Maryam Hiradfar is a poet and writer whose roots can be traced back to the literary landscapes of classical Persian literature. Growing up encircled by the rhythmic verses of classic Persian poets like Rumi and Hafez, plus modern luminaries such as Sohrab Sepehri and Ahmad Shamlou, Maryam became infused with the essence of Persian poetry from an early age.
Amidst her academic pursuits at Harvard, Maryam found a nurturing haven within the Lowell House Poemical Society, where her passion for poetry flourished.

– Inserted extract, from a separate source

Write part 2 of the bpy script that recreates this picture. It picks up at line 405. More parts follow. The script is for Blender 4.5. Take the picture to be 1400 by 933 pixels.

This creative sanctuary became the birthplace of her original works and a space to refine her unique voice. Her poetry, which bears the visual imprints of her love for illustration and photography, offers a fusion of imagery and language that resonates deeply.
Roadside, Maryam's first poetry collection, marked a milestone in her artistic journey. She invites readers into her world through her verses and camera lens, offering an intimate glimpse of her perspective. Maryam embarks on a new chapter with her latest creation, Shards of Time (Saint Julian Press, 2023). This collection marries minimalistic graphics with poetic narratives, crafting a mosaic of feelings and moments that transcend the boundaries of traditional expression.